#### [EXERCISE DESCRIPTION]
Locate each line below that includes "scene" and reproduce it.

· · · · ·

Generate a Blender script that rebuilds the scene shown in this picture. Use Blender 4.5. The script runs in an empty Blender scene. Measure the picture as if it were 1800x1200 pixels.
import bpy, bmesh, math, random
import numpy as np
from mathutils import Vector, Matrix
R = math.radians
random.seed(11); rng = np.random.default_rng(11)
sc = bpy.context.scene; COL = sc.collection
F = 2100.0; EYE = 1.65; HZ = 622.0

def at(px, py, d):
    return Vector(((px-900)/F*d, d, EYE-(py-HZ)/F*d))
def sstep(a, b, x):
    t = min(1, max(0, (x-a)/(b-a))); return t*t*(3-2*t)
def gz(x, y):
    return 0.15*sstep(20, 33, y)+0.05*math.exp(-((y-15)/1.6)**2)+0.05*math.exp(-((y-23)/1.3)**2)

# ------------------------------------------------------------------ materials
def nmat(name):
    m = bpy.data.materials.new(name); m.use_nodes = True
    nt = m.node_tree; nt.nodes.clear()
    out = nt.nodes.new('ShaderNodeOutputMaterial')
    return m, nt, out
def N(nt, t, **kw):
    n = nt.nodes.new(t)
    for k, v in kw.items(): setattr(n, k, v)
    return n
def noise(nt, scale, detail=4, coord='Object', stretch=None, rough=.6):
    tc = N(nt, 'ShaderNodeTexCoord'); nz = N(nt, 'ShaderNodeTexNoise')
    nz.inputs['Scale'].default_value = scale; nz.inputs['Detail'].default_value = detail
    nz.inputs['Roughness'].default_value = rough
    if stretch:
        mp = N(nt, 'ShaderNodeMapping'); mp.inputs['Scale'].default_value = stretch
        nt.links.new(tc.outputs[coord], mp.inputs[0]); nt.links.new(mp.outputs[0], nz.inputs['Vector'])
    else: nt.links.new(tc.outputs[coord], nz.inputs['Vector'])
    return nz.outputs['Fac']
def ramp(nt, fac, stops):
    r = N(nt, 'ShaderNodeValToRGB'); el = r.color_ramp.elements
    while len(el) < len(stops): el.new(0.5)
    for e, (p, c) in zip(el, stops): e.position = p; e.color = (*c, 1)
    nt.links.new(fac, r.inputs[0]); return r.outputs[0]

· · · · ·

#### [ANSWER TO THE TASK]
Generate a Blender script that rebuilds the scene shown in this picture. Use Blender 4.5. The script runs in an empty Blender scene. Measure the picture as if it were 1800x1200 pixels.
sc = bpy.context.scene; COL = sc.collection